Congress Made Secret Payouts to Victims of Gender, Age and Racial Discrimination, Report Shows

Amid overwhelming calls for Representative John Conyers (D-MI) to step down, the Office of Compliance has released new details about secret payouts made to alleged victims of not just sexual misconduct but also discrimination on the basis of gender, race, age and more.

The office, whose job it is to enforce the Congressional Accountability Act of 1995, provided a breakdown of the complaints it has quietly settled since 2013.

According to a letter from OOC Executive Director Susan Tsui Grundmann, addressed to the House Administration Committee, the office used its "Awards and Settlement Fund" to pay out claims against the offices of six House members over the last four years. Two of the claims involved sex discrimination, while another included allegations of sexual harassment. For the sexual discrimination complaint, the office paid $84,000; for the sexual harassment complaint, another $76,000.

Not all of these funds have gone to resolving sexual misconduct complaints: The OOC's report includes details about funds paid out for a claim that involved religious discrimination as well as sex discrimination, for which the office awarded $7,000. Other claims involved disability discrimination, discrimination for veteran status, racial discrimination and discrimination based on national origin.

In total, the House of Representatives alone has cost the office $359,450 since 2013.

INBOX: House Administration Committee releases info on settlements made by lawmakers' offices since fiscal year 2013:

— Ed O'Keefe (@edokeefe) December 1, 2017

News of the government's secret payouts for internal misconduct first began to come to light in October, when the Washington Post reported that, between 1997 and 2014, the U.S. Treasury had spent some $15.2 million in awards and settlements for workplace violations on Capitol Hill.

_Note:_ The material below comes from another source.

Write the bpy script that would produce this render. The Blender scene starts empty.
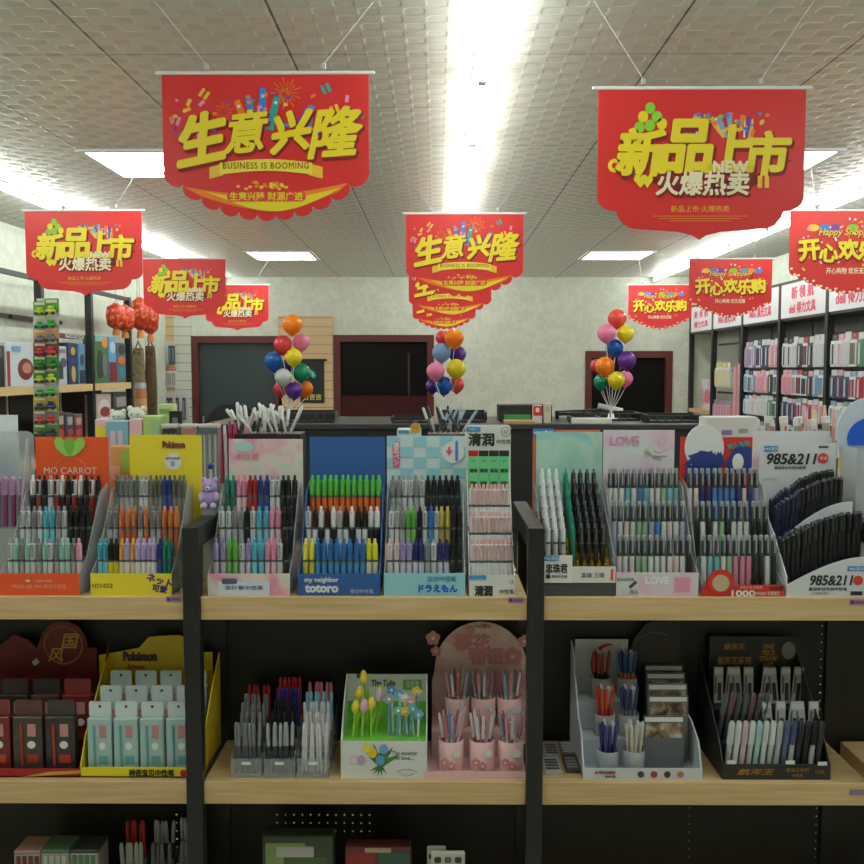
import bpy, math, random
from mathutils import Vector, Matrix, Euler
R = math.radians
random.seed(7)
sc = bpy.context.scene
C = bpy.data.collections.new('shop'); sc.collection.children.link(C)
sc.view_settings.view_transform = 'Standard'
sc.view_settings.look = 'None'
sc.view_settings.gamma = 1.0
sc.view_settings.use_curve_mapping = False
sc.view_settings.exposure = -0.42
sc.cycles.max_bounces = 8
sc.cycles.diffuse_bounces = 4
sc.cycles.transparent_max_bounces = 12
sc.cycles.caustics_reflective = False
sc.cycles.caustics_refractive = False
sc.cycles.sample_clamp_indirect = 4

# ---------------------------------------------------------------- camera
F = 900.0
CAMZ = 1.62
PITCH = math.atan(62 / F); YAW = math.atan(5 / F)
cam_d = bpy.data.cameras.new('camera'); cam = bpy.data.objects.new('camera', cam_d)
C.objects.link(cam); cam.location = (0, 0, CAMZ)
cam.rotation_euler = (math.pi / 2 - PITCH, 0, YAW)
cam_d.sensor_width = 36; cam_d.lens = F / 864 * 36; cam_d.clip_start = 0.02
sc.camera = cam
MC = cam.rotation_euler.to_matrix()
def W(px, py, Y):                       # photograph point on the plane y = Y -> (x, z)
    d = MC @ Vector(((px - 432) / F, (432 - py) / F, -1))
    t = Y / d.y
    return d.x * t, CAMZ + d.z * t
def WX(px, py, Y): return W(px, py, Y)[0]
def WZ(px, py, Y): return W(px, py, Y)[1]

# ---------------------------------------------------------------- materials
def lin(c):
    r = []
    for v in c[:3]:
        v /= 255.0
        r.append(v / 12.92 if v <= .04045 else ((v + .055) / 1.055) ** 2.4)
    return (*r, 1)
MATS = {}
def mat(rgb, rough=.5, metal=0, alpha=1, name=None, spec=.5, trans=0):
    key = (tuple(rgb), rough, metal, alpha, trans)
    if key in MATS: return MATS[key]
    m = bpy.data.materials.new(name or 'plain_%d_%d_%d' % tuple(rgb)); m.use_nodes = True
    b = m.node_tree.nodes['Principled BSDF']
    b.inputs['Base Color'].default_value = lin(rgb)
    b.inputs['Roughness'].default_value = rough
    b.inputs['Metallic'].default_value = metal
    b.inputs['Alpha'].default_value = alpha
    b.inputs['Specular IOR Level'].default_value = spec
    nt = m.node_tree
    if alpha == 1:                      # faint surface unevenness
        tc = nt.nodes.new('ShaderNodeTexCoord'); no = nt.nodes.new('ShaderNodeTexNoise')
        no.inputs['Scale'].default_value = 60
        mr = nt.nodes.new('ShaderNodeMapRange')
        mr.inputs['To Min'].default_value = max(.02, rough - .06); mr.inputs['To Max'].default_value = min(1, rough + .06)
        nt.links.new(tc.outputs['Object'], no.inputs['Vector'])
        nt.links.new(no.outputs['Fac'], mr.inputs['Value']); nt.links.new(mr.outputs['Result'], b.inputs['Roughness'])
    if trans:
        tr = nt.nodes.new('ShaderNodeBsdfTranslucent'); tr.inputs['Color'].default_value = lin(rgb)
        mx = nt.nodes.new('ShaderNodeMixShader'); mx.inputs[0].default_value = trans
        nt.links.new(b.outputs[0], mx.inputs[1]); nt.links.new(tr.outputs[0], mx.inputs[2])
        nt.links.new(mx.outputs[0], nt.nodes['Material Output'].inputs['Surface'])
    MATS[key] = m
    return m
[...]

A subsequent letter from the OOC—which included settlements for the years from 2014 to present—revealed the office had spent more than $17 million, with the largest payments made in 2002 and 2007.

When Representative Jackie Speier (D-Calif.) spoke out about the vast sum of money to condemn the climate of alleged sexual misconduct in Congress, the OOC initially refused to release any specifics about the payouts to the public.

"The OOC does not currently provide any breakdown for the type of discrimination payments made, the amounts of individual payments, or even the offices that the complaints generate from," a spokesperson from the office told the Hill at the time.

Lawmakers on both sides of the aisle have come out against the shadowy way Congress has handled these complaints for decades.

The Office of Compliance has released new details about secret payouts to alleged victims of discrimination on the basis of gender, race, age and ability. Reuters

"Most people didn't know it existed," Representative Tom Cole (R-OK) said about the payments in a November closed-door meeting reported on by Politico. "I think there's a pretty strong feeling that frankly those things ought to be public and those things ought to be paid for by the individual responsible, not by the taxpayer."

He added: "There's just a sense that the institution deserves better than this and we've got an obligation to act and do something."